Sarah Lehrer-Graiwer

Kathryn Andrews, Coming to America (Filet-O-Fish), 2013, stainless steel, paint, found object, film props, 104 1/4 × 54 × 43".

“Kathryn Andrews: Run for President”

Through May 8
Curated by Julie Rodrigues Widholm

While Chicago is the birthplace of presumptive Democratic nominee Hillary Clinton and the adopted hometown of POTUS no. 44 Barack Obama, the title of LA-based Kathryn Andrews’s first solo museum show in the US refers to a presidential campaign by—surprise!—Bozo the Clown. Fifteen seductive yet chilling sculptures, made since 2011, many of which amend certified movie props (among other political footballs thrown from the collective unconscious), will be appointed to a wild exhibition narrative for which Bozo’s largely forgotten 1984 bid serves as a backdrop.
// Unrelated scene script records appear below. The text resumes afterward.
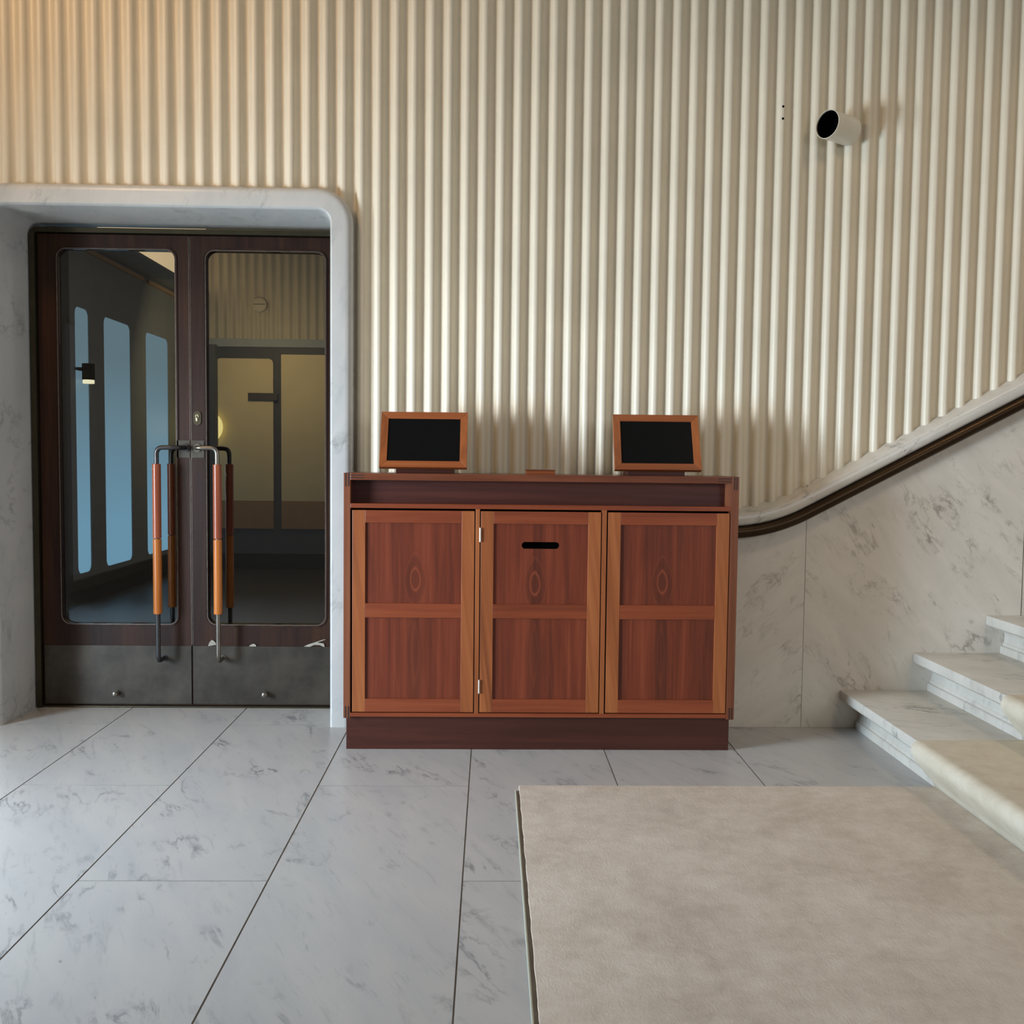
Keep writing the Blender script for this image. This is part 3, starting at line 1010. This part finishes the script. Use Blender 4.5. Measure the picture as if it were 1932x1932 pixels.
desk_door(-0.5585, -0.0640, 0.705, -0.304)
dm = desk_door(-0.0385, 0.4505, 0.690, 0.183, True)
desk_door(0.4785, 0.9755, 0.700, 0.705)
for z0, z1 in ((0.864, 0.921), (0.242, 0.298)):
    h = tube([(-0.0405, YF - 0.002, z0), (-0.0405, YF - 0.002, z1)], 0.0040, 12)
    part('hinge', h, M['silver'], dm, smooth=50)


# ------------------------------------------------------------------ things on the desk
def monitor(cx, label, dx):
    m = empty('touch_screen', (cx, 3.97, 1.138), label, 'screen', 'wood-framed screens on the reception desk')
    # local frame: u = x, w = up the tilted face, n = out of the face
    bl = Vector((cx, 3.918, 1.163))
    w = Vector((0, 0.1, 0.232)); Lh = w.length; w.normalize()
    n = Vector((0, -w.z, w.y))
    hw, b = 0.181, 0.030
    H_ = Lh

    def pt(u, v, d):
        return bl + Vector((u, 0, 0)) + w * v + n * d
    fr_b = {}
    oc = [(-hw, 0), (hw, 0), (hw, H_), (-hw, H_)]
    ic = [(-hw + b, b), (hw - b, b), (hw - b, H_ - b), (-hw + b, H_ - b)]
    for j, mt in ((0, 'mon_wood'), (1, 'mon_wood_z'), (2, 'mon_wood'), (3, 'mon_wood_z')):
        bm = bmesh.new()
        a0, a1 = oc[j], oc[(j + 1) % 4]
        i0, i1 = ic[j], ic[(j + 1) % 4]
        q = [a0, a1, i1, i0]
        f0 = [bm.verts.new(pt(u, v, 0.0)) for u, v in q]
        for k_ in (2, 3):
            f0[k_].co += n * -0.003
        f1 = [bm.verts.new(pt(u, v, -0.022)) for u, v in q]
        bm.faces.new(f0); bm.faces.new(f1[::-1])
        for k_ in range(4):
            bm.faces.new((f0[k_], f0[(k_ + 1) % 4], f1[(k_ + 1) % 4], f1[k_]))
        bmesh.ops.recalc_face_normals(bm, faces=bm.faces)
        bmesh.ops.bevel(bm, geom=list(bm.edges), offset=0.0007, segments=1, affect='EDGES')
        part('frame_rail', bm, M[mt], m)
    bm = bmesh.new()
    q = [(-hw + b - 0.001, b - 0.001), (hw - b + 0.001, b - 0.001), (hw - b + 0.001, H_ - b + 0.001), (-hw + b - 0.001, H_ - b + 0.001)]
    f0 = [bm.verts.new(pt(u, v, -0.0065)) for u, v in q]
    f1 = [bm.verts.new(pt(u, v, -0.018)) for u, v in q]
    bm.faces.new(f0); bm.faces.new(f1[::-1])
    for k_ in range(4):
        bm.faces.new((f0[k_], f0[(k_ + 1) % 4], f1[(k_ + 1) % 4], f1[k_]))
    part('screen', bm, M['screen'], m)
    # wedge-shaped back housing down to the foot
    bm = bmesh.new()
    sec = [pt(0, 0.012, -0.022), pt(0, H_ - 0.02, -0.022), Vector((cx, 4.085, 1.36)), Vector((cx, 4.085, 1.160)), Vector((cx, 3.945, 1.160))]
    fa = [bm.verts.new(s + Vector((-0.15, 0, 0))) for s in sec]
    fb_ = [bm.verts.new(s + Vector((0.15, 0, 0))) for s in sec]
    bm.faces.new(fa); bm.faces.new(fb_[::-1])
    for k_ in range(5):
        bm.faces.new((fa[k_], fa[(k_ + 1) % 5], fb_[(k_ + 1) % 5], fb_[k_]))
    part('housing', bm, M['inner'], m)
    part('foot', box(cx + dx - 0.120, cx + dx + 0.120, 3.945, 4.08, 1.138, 1.161, 0.001), M['inner'], m)
    return m


monitor(-0.281, 'black tilted screen in a wooden frame at the left end of the desk', 0.006)
monitor(0.695, 'black tilted screen in a wooden frame at the right end of the desk', -0.004)
cb = empty('card_box', (0.206, 3.98, 1.138), 'small low wooden box on the desk top between the two screens', 'box')
part('box_body', box(0.146, 0.266, 3.93, 4.03, 1.138, 1.152, 0.001), M['mon_wood'], cb)
part('box_lid', box(0.145, 0.267, 3.929, 4.031, 1.1525, 1.158, 0.001), M['top'], cb)

# ------------------------------------------------------------------ tube on the wall
ax = Vector((-0.83, -0.56, 0.0)).normalized()
front = Vector((1.431, 4.125, 2.653))
back = front - ax * 0.155
tb = empty('wall_tube', (1.545, 4.22, 2.653), 'cream cylindrical tube with a black opening on the ribbed wall', 'spotlight')  # hollow tube stub, holds no lamp
nb = bmesh.new()
up = Vector((0, 0, 1)); sd_ = ax.cross(up).normalized()


def ringv(bm, c, r, n=40):
    return [bm.verts.new(c + (up * math.sin(t) + sd_ * math.cos(t)) * r) for t in (2 * math.pi * j / n for j in range(n))]


rings = [ringv(nb, back, 0.0600), ringv(nb, front, 0.0600), ringv(nb, front + ax * 0.001, 0.0592), ringv(nb, front + ax * 0.001, 0.0575), ringv(nb, front - ax * 0.006, 0.0570)]
for a_, b_ in zip(rings, rings[1:]):
    for j in range(40):
        nb.faces.new((a_[j], a_[(j + 1) % 40], b_[(j + 1) % 40], b_[j]))
part('tube_body', nb, M['tube'], tb, smooth=35)
nb = bmesh.new()
rings = [ringv(nb, front - ax * 0.004, 0.0572), ringv(nb, front - ax * 0.09, 0.0555)]
for j in range(40):
    nb.faces.new((rings[0][j], rings[1][j], rings[1][(j + 1) % 40], rings[0][(j + 1) % 40]))
nb.faces.new(rings[1])
part('black_baffle', nb, M['black'], tb, smooth=35)
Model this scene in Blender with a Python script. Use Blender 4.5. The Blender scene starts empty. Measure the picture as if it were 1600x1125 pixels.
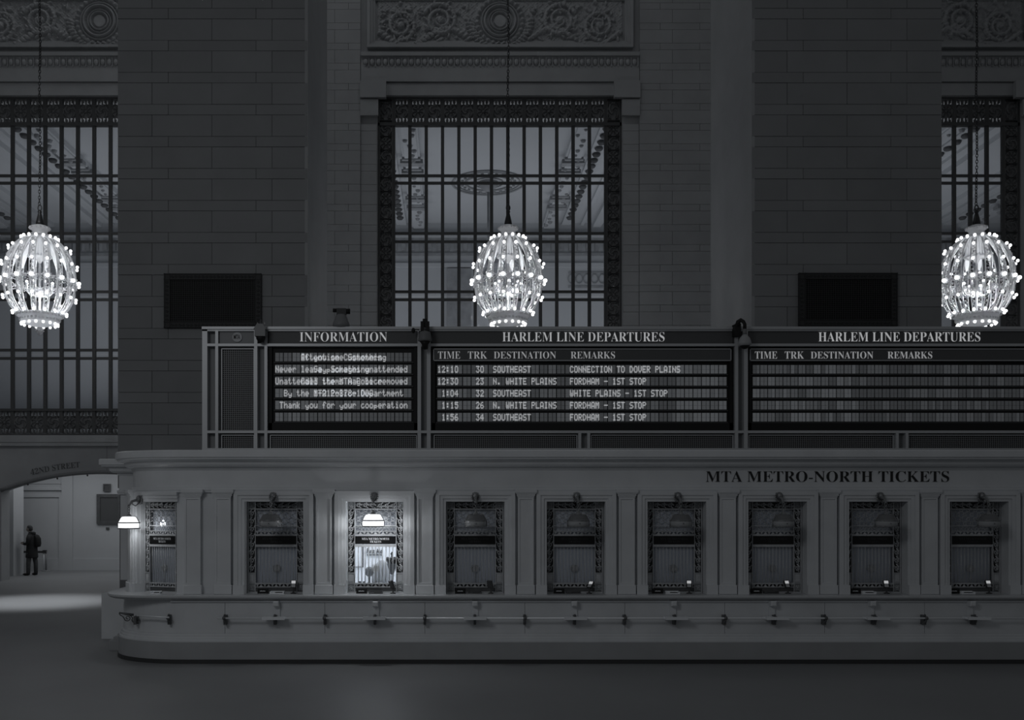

No clown rides alone, and the red-nosed candidate will be joined by an ensemble that includes Richard Nixon, Mr. T, Nancy Reagan, McDonald’s Captain Crook (who pirates Filet-O-Fish sandwiches), and Sammy Davis Jr. A catalogue with contributions by pundits Widholm, Kristine Stiles, and Hamza Walker (in conversation with Andrews) thickens the plot.